Four reviews of Australian non-fiction dominate this week's "Weekend Australian". Red Harrison looks at A Doctor's War by Rowley Richards, and finds that "some readers might feel the subject - especially of his years on the Thai-Burma Railway - has been exhausted by dozens of PoW memoirs published in recent years. Not at all. Using his diaries as the core of what he calls a story of survival through senseless suffering, Richards delivers a book that is not just another history of life as a PoW, but also an original, impressive, compelling and compassionate work."
On the other hand, Ross Fitzgerald is not too impressed with Loner: Inside a Labor Tragedy by Bernard Lagan, calling it "uneven and one-dimensional" and "much of the text is repetitous and the book poorly proofed and edited."
"An absorbing tale of adventure and discovery" is how Evan Williams finds The Magician's Son by Sandy McCutcheon. "I have not read a more deeply felt account of the peculiar emotional void that can afflict the adopted child: the sense of disconnectedness and alienation, the underlying psychic loneliness, the yearning for love, for belonging."
Similarly, Rosemary Neill is moved by Balanda: My Year in Arnhem Land by Mary Ellen Jordan, which "is an impressive book that humanises the most pressing moral dilemma confronting Australia: how to achieve social justice for the country's first - and most disadvantaged - inhabitants. It deserves a wide readership.".
Over the past couple of weeks "The Sunday Age" has beefed up its book coverage and it's past time I had a look.
The major piece this week is a profile of Sandy McCutcheon to coincide with the release of his new memoir. The author will be a guest at next month's "Age" Melbourne Writer's Festival so this might well be a good introduction.

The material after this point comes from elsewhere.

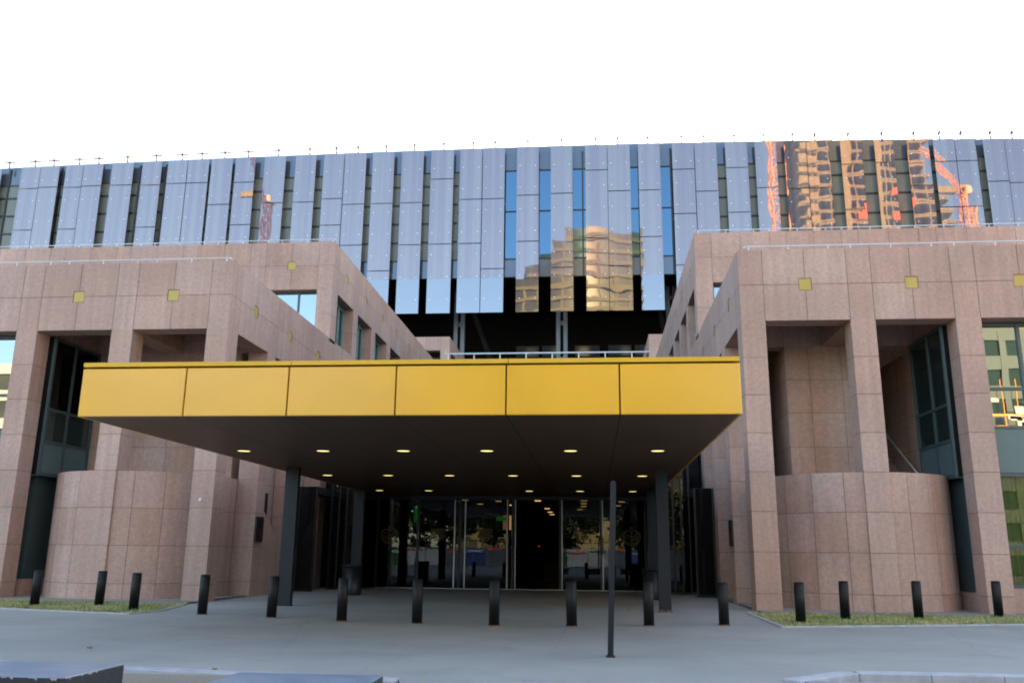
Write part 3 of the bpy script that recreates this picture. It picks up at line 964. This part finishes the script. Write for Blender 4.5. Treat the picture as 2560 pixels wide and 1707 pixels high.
for x in (-7.30, -5.06, -0.58):
    mm = MB()
    y = HY - 0.016
    for k, wd in enumerate((0.34, 0.34, 0.30, 0.36, 0.40, 0.26, 0.18)):
        z = 2.66 - k * 0.085
        q = -wd
        rnd = random.Random(int(k * 31 + abs(x) * 100))
        while q < wd - 0.02:
            e = min(wd, q + rnd.uniform(0.05, 0.16))
            mm.poly([(x + q, y, z), (x + e, y, z), (x + e, y, z + 0.055), (x + q, y, z + 0.055)])
            q = e + 0.025
    mm.build("door_notice", DGOLD, hall)
# lobby lights seen through the doors
for (x, y) in ((-3.0, 47.4), (-2.95, 55.9), (-3.0, 60.8), (-3.05, 64.6), (-8.6, 44), (-8.2, 45.8), (-0.5, 47), (-0.55, 50), (-0.6, 53), (1.6, 44.5), (1.5, 48), (-6.9, 47), (-6.6, 51), (-5.6, 44.2), (-5.2, 48), (-4.9, 52), (-9.9, 46), (-1.0, 44.2), (-0.9, 57), (1.4, 52)):
    mm = MB(); mm.lathe(x, y, [(0.001, 4.36), (0.17, 4.36), (0.17, 4.395), (0.001, 4.395)], 16)
    mm.build("ceiling_light", LAMP2, hall)
mm = MB(); mm.box(-5.2, -4.5, 47, 47.05, 3.3, 3.5); mm.build("exit_sign", GREEN, hall)
mm = MB(); mm.box(-9.05, -8.85, 44, 44.05, 3.1, 3.9); mm.build("exit_sign", GREEN, hall)
mm = MB(); mm.box(-5.15, -4.65, 50, 50.1, 2.9, 3.7); mm.build("lit_screen", emit("dim amber screen", (0.9, 0.5, 0.15), 0.06), hall)
mm = MB(); mm.box(-3.24, -3.18, 52, 52.1, 2.0, 2.06); mm.build("small_lamp", REDL, hall)
mm = MB(); mm.box(-3.0, -1.2, 53, 53.8, 0.0, 1.1); mm.box(-3.1, -1.1, 52.9, 53.9, 1.1, 1.15); mm.build("counter", POST, hall)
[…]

Peter Craven has a second look at I Have Kissed Your Lips by Gerard Windsor, and he's still pretty well convinced of the novel's worth: "Gerard Windsor is a real writer in a country that will often be conned by fool's gold. There is absolutely nothing fashionable about the ironclad prose in which he pursues his sometimes disconsolate themes, often in writing that is relegated to the minor shelf for no better reason than the fact that it is, technically, non-fiction. And yet Gerard Windsor is always an imaginative writer - even, as often, when he is brooding around the contours of the real."
And Jane Sullivan considers the public profile of authors, our "intense curiosity" about them and their work, and how Romana Koval deals with it in her new book Tasting Life Twice.
This revamp of "The Sunday Age" books pages seems to have worked pretty well. It's been shifted from the tabloid format of the colour supplement back into the main body of the broadsheet paper, just after the op-ed pages. A good move.